If Notion Still Shows Invalid Token After the Main Fix
The steps above resolve the error for almost all users. If you still see the error, the problem may be specific to your browser profile or a system-level setting.
Error persists in one browser but not another
Install a different browser (Firefox, Edge, or Brave) and log in to Notion there. If it works, the original browser profile is corrupted. You can create a new browser profile in Chrome by going to Settings > You and Google > Add profile. Do not sign in to Chrome sync on the new profile until you have confirmed Notion works.
Error appears after clearing all browser data
Clearing all cookies and cache can sometimes trigger the error because the old token is partially removed but some remnants remain in IndexedDB. Use the site-data-only method described in Step 1 instead of clearing everything. If you already cleared everything, restart your computer to flush any cached token data from memory, then log in again.

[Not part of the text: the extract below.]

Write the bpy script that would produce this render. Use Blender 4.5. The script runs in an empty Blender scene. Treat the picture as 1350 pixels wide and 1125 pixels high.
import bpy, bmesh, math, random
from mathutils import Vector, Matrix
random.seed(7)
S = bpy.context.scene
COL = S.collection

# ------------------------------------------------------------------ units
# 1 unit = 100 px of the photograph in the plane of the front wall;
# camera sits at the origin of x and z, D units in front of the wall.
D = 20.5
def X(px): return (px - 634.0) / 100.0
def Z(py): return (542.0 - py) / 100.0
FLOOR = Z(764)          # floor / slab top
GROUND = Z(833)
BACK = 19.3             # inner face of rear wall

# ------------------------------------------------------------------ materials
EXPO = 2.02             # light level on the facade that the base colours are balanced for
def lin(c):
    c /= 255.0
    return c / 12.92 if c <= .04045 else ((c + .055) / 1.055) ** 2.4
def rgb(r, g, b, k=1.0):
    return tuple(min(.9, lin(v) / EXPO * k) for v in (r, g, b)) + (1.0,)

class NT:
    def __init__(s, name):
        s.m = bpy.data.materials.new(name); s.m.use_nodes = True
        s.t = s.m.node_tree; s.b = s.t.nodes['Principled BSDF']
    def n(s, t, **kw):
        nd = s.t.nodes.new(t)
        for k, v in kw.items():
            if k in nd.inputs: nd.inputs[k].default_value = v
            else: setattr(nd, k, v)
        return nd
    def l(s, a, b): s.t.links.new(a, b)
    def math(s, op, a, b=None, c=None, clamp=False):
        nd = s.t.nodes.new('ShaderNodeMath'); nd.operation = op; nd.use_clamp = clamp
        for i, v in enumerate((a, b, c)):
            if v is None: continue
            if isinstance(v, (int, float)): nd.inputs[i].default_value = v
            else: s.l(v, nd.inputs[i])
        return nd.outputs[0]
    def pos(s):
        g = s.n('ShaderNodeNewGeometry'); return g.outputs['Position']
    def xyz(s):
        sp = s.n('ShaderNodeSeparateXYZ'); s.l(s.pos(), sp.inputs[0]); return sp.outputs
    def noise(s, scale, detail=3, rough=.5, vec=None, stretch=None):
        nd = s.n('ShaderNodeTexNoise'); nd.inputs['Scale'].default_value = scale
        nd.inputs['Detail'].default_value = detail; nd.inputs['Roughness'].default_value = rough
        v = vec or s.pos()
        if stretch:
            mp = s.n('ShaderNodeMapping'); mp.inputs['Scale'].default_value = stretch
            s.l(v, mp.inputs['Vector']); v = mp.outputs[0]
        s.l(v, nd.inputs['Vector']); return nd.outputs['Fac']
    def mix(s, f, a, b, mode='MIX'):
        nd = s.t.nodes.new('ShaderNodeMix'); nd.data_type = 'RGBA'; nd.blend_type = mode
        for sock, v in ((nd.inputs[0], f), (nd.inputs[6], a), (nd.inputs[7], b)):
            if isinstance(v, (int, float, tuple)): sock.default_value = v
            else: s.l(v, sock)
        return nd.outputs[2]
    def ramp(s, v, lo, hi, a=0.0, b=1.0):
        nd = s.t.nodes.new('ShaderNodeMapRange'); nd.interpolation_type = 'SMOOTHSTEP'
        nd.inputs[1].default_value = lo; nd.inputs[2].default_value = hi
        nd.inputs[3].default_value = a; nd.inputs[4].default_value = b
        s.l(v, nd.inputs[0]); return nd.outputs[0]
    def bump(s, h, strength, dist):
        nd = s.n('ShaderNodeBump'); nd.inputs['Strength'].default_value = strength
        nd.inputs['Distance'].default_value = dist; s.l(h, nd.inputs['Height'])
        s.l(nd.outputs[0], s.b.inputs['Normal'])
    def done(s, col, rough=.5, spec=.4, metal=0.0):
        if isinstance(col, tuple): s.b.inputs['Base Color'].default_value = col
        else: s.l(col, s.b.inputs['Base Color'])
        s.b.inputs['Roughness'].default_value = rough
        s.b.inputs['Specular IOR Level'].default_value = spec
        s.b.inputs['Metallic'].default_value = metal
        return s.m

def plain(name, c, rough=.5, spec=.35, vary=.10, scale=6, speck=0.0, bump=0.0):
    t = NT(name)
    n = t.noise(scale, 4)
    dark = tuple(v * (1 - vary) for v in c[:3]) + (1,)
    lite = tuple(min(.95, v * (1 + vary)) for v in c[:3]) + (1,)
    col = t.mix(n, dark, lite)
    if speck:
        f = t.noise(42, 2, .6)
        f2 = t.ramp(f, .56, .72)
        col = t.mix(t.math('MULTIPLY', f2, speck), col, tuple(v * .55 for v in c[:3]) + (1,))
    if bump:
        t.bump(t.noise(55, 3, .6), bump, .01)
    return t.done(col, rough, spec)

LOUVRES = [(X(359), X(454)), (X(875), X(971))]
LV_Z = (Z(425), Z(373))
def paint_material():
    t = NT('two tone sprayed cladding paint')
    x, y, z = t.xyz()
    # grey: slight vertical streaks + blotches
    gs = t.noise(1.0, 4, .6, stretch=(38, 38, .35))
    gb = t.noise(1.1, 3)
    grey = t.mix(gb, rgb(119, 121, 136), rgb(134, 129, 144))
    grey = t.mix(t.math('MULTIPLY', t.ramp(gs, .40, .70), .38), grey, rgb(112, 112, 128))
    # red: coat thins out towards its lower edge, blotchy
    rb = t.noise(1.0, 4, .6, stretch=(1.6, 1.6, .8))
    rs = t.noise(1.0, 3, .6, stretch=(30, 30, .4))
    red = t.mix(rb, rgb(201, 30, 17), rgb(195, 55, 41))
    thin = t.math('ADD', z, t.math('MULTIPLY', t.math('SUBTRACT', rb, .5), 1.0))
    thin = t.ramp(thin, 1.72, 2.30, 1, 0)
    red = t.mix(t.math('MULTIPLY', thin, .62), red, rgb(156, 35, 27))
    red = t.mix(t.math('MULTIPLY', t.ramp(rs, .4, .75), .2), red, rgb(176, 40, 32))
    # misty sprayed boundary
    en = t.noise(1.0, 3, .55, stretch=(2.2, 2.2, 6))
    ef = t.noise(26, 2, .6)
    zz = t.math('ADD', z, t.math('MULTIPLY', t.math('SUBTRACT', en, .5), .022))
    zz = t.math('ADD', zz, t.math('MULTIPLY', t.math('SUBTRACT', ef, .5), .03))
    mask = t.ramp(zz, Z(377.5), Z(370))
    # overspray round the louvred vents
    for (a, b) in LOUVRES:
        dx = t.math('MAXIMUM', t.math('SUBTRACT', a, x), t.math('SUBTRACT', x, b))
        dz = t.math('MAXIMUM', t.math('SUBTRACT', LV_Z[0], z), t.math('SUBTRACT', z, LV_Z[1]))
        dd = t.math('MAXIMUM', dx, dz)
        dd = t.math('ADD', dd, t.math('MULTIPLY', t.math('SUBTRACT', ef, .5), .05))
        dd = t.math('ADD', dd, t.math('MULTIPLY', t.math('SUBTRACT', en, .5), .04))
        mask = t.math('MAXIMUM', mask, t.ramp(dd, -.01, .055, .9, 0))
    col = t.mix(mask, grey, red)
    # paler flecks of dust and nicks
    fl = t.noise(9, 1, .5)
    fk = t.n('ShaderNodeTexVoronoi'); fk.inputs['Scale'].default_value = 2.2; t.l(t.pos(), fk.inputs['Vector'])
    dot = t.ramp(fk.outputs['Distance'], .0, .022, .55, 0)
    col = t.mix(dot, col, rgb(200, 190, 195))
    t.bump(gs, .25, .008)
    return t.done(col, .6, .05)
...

Error occurs on a shared or managed device
If your browser is managed by an IT department with group policies, those policies may block local storage or cookies for certain domains. Contact your IT team and ask them to allow notion.so and all subdomains in the browser policy exceptions. You can test this by logging in from a personal device on the same network.
Invalid Token vs Other Notion Login Errors Compared
| Error Type | Invalid Token | Session Expired |
|---|---|---|
| Description | Token is present but cannot be decoded by the server | Token is missing or past its expiration date |
| Root cause | Corrupted local storage, extension interference, or partial cookie deletion | Inactivity longer than 14 days or manual logout from another device |
| Typical fix | Clear site data for notion.so only | Log in again with email and password |
| Browser behavior | Error message displayed on a white page | Redirect to the login screen automatically |
You can now identify and clear the Invalid Token error in your browser. Start by clearing site data for notion.so in your browser settings, then test in Incognito mode if needed. For persistent cases, disable extensions one by one or create a fresh browser profile. As an advanced step, you can use Chrome’s chrome://settings/content/all page to search for notion.so entries and delete them manually without affecting other sites.